August 31, 2006

Oof.

Filed under: Uncategorized — Jim @ 9:18 pm

I got to thinking about the word “hoof’. Don’t ask me why. It’s not as if I were this lady or this gentleman who regularly deal with ungulates. Hell, I don’t think I’ve ever gotten a live, close-up look at a hoof.

OK. I’ll get to the silly point.

I learned in school that the plural of the word “hoof” is “hooves”.** Hooves? How crazy is that?

Why then doesn’t a roofer repair multiple “rooves” instead of “roofs”?

Why aren’t more than one “poof” called “pooves”?

Perhaps a bunch of “goofs” should be “gooves”.

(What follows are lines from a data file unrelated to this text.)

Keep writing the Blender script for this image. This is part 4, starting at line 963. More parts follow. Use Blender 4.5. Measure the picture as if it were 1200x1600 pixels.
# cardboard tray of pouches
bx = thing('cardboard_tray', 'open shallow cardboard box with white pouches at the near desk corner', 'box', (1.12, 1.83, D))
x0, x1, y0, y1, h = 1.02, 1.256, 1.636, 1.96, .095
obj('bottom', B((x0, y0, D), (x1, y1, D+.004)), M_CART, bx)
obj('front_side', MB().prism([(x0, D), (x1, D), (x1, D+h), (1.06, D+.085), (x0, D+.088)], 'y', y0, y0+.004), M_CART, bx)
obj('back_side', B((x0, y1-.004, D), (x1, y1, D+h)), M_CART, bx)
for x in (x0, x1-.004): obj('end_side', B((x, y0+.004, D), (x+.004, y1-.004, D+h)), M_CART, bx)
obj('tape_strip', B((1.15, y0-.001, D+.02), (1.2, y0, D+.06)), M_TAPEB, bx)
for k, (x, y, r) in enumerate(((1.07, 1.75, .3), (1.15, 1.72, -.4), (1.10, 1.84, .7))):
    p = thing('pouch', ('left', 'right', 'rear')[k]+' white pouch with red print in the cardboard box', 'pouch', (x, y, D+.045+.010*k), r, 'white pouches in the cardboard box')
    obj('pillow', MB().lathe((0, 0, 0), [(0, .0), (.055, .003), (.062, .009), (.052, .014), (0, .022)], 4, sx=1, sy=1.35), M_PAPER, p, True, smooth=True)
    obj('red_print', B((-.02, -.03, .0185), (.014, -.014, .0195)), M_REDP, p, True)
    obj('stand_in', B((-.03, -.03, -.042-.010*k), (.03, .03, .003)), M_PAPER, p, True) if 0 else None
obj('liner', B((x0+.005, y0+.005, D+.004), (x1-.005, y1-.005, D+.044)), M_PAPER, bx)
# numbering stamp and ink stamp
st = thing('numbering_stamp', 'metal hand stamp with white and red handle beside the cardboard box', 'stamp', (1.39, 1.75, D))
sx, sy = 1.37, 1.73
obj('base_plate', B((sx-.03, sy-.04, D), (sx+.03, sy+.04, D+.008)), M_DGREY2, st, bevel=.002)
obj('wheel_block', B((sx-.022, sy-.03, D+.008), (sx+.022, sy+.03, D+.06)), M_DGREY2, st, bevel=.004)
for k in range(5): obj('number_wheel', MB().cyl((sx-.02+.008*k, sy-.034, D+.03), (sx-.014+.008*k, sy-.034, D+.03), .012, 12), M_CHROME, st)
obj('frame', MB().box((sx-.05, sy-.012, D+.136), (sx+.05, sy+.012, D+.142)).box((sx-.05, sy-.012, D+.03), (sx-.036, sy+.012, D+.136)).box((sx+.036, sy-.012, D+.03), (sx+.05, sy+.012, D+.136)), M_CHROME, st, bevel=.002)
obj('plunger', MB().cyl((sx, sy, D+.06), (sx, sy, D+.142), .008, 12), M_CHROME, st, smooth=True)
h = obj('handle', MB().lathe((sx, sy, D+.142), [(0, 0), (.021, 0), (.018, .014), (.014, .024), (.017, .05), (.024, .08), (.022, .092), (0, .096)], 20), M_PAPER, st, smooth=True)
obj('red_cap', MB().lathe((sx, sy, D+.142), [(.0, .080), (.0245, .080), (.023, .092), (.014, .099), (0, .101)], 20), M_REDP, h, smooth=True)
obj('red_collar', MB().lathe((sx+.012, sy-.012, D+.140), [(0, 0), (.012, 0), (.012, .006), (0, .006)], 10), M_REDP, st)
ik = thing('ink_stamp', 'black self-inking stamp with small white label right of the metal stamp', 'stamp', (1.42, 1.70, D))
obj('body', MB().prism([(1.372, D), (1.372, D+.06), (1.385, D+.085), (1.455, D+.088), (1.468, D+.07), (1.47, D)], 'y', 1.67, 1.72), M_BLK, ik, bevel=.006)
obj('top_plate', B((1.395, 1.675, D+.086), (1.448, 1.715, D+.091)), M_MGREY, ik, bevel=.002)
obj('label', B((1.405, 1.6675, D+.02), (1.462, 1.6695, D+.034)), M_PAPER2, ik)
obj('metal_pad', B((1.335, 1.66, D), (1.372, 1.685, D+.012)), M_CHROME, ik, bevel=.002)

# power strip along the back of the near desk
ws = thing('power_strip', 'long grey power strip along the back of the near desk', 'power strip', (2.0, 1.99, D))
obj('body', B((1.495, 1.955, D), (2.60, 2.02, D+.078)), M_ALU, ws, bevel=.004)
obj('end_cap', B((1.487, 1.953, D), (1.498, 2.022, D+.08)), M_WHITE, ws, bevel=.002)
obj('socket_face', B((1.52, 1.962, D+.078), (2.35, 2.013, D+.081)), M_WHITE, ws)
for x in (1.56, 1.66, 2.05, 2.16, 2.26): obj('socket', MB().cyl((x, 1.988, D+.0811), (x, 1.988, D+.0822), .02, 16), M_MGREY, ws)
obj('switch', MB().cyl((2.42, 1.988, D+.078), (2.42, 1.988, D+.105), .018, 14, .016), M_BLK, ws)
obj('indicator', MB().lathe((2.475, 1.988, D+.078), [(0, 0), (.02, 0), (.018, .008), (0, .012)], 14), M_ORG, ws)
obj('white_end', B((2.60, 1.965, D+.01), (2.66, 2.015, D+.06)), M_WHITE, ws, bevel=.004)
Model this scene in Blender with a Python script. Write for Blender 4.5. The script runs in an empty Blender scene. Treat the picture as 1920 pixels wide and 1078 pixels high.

Why wouldn’t two “woofs” by a dog be called “wooves”?

Or, why wouldn’t two “spoofs” be two “spooves”?

Flipping the matter around, why isn’t one of many “grooves” called a “groof”?

There’s simply no accounting for the caca that occupies my cruller sometimes.

** I know … The dictionary also lists “hoofs” as a plural form of “hoof”, but I think “hooves” came first. Anyway, that’s the way I learned it, and it’s my blog.

13 Comments »

  1. Jimbo,are the German plural forms as screwed up and totally illogoical as English forms?

    Comment by Bill — August 31, 2006 @ 10:01 pm

  2. Not as bad, but some of them don’t make sense to me. Perhaps they do to a native speaker.

    Usually one adds an “e” or an “en” to the noun, but then you’ve got words like Mann (singular for man) and Maenner (plural). Go figure.

    Comment by Jim — August 31, 2006 @ 10:07 pm

  3. Ah I love the English language. Where would we be without it. Far fewer excellent blog posts… that’s for sure.

    Comment by Teresa — September 1, 2006 @ 12:37 am

  4. ha…I love this train of thought… your brain never stops, does it?

    Comment by Jean — September 1, 2006 @ 1:58 am

  5. I heard it expressed once that the English language started out as an immense practical joke on the rest of the world – except that somebody forgot to announce an end to it.
    This seems like the most plausible explanation I’ve ever heard for the spellings, syntax, grammaar, and everything else.

    Comment by DMerriman — September 1, 2006 @ 3:04 am

  6. Thinking about inconsistencies in English grammar will drive you goofy. The plural of “tooth” is “teeth” – why, then, is the plural of “booth” not “beeth”? Und so weiter…

    Comment by Elisson — September 1, 2006 @ 12:05 pm

  7. I don’t care what anyone says …

    I will always call multiple fish, Fishies.

    ‘Cause it rocks.

    Comment by erica — September 1, 2006 @ 1:05 pm

  8. I think we all need a long weekend…. Oh wait! We get one! Yay! 🙂

    Comment by Richmond — September 1, 2006 @ 3:25 pm

  9. Jimbo Where do you come up with this poop. or should I say pooves

    Comment by chef of da future — September 1, 2006 @ 7:10 pm

  10. Jim, sounds like you’ve got a case of the “sink, sank, sunk” going on again . . .

    Comment by Shamrock — September 1, 2006 @ 9:52 pm

  11. mouse (singular), mice (plural)
    louse (singular), lice (plural)

    So, why isn’t the plural of house “hice”?

    Shit.

    Jim – PRS

    Comment by Jim — September 1, 2006 @ 10:26 pm

  12. …can’t stop chuckling at you!

    Comment by Jean — September 1, 2006 @ 10:52 pm

  13. Tempting the fates again, huh? Um, last time you started down this path, much as I enjoy it, the Comcastians revoked your internet privileges, if memory serves. Dirigible, incorrigible, vigil.